Each lens element is inspected carefully under strong illumination, to make sure there are no dust specks on it. (It's amazing how easily the eye can see literally microscopic particles when they're brightly lit against a dark background.)
There are jigs within jigs, special tools, and yet still quite a bit of manual dexterity involved. This worker is adding the front element to an EF 300mm f/2.8L IS II.
After assembly, all lenses go through a rigorous, computer-controlled testing procedure. We weren't allowed to show too much of this (the test target was decidedly off-limits), but this is the head end of the operation. Specially modified full-frame camera bodies are connected to computers that analyze the images captured from the test target, rendering judgment on the lens's performance, in the case of zoom lenses, at a range of focal lengths as well.
This is the older, analog test system, largely unused these days. It works by projecting the image of a high-precision reticle on a screen twenty feet or so away (in the case of longer focal-length lenses). Technicians would inspect the projected image and grade the lens on its performance.
EF 16-35mm f/2.8L III automated assembly
Along with lens grinding and polishing, Canon is also working on automating the assembly process. (Again, thanks to their in-house production-engineering department.) This machine handles a couple of steps in the assembly of the EF 16-35mm f/2.8L III USM.
These parts show the input and output of the assembly machine above. As time goes on, more and more parts of the assembly process will be automated.
Testing for wide-angle lenses like the EF 16-35 f/2.8L III USM are done in a different setup than is used for the telephotos. This setup can manipulate the zoom ring and camera orientation. It goes through a series of steps, changing from horizontal to vertical orientation and adjusting the focal length to several different settings. (We've seen it often enough in our own lens testing that a lens might be fine at one end of its range, but out of kilter at the other end.)

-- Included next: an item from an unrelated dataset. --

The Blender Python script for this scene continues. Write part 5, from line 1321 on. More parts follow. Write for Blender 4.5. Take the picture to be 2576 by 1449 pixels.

Everyone loves a lens cutaway, so here's one of the 16-35mm f/2.8L III, the subject of the assembly and testing shots above.
Robot "tugs"
A random shot from the end of our tour: Robotic "tugs" (our word for them) pulled racks of materials and sub-assemblies along the factory corridors. They followed yellow lines on the floor, and apparently were aware of each others' presence, as there were places for them to pass each other. This one is just entering one of those areas, where the yellow line splits to provide two paths.
Conclusion
In the end, we were only shown the proverbial tip of the iceberg of Canon's lens factory in Utsunomiya, but the level of technical precision was frankly astounding. The biggest eye-opener for us was the sheer amount of skill and finesse it takes for the Lens Meisters to hand-craft the various shapes and curvature of different lens elements, down to nanometer precision! Seeing the level and depth of the manual skills involved, that took decades to master, it was all the more incredible that they could encapsulate all that into fully-automated lens grinding/polishing machines. And beyond that, the ability of the in-house manufacturing-engineering team to automate complex, formerly-manual assembly processes was extremely impressive. We've always been struck by the level of manual dexterity and large amounts of human labor involved in camera and lens assembly. The human hand and eye still have a decided advantage over robotic systems when it comes to complex assembly tasks. It will be interesting to check back with Canon five or ten years from now, though, to see just how much formerly human-only skill has been transferred to machines.
All in all, Canon's lens manufacturing system is a very impressive blend of time-honored handmade craftsmanship and ever-growing technical advancement.
We greatly appreciate the time and effort devoted by Mr. Masato Okada, Mr. Shingo Hayakawa, Mr. Kenichi Izuki and the rest of the team at Canon, and for giving us this rare peek behind the curtains, and letting us share the experience with our readers!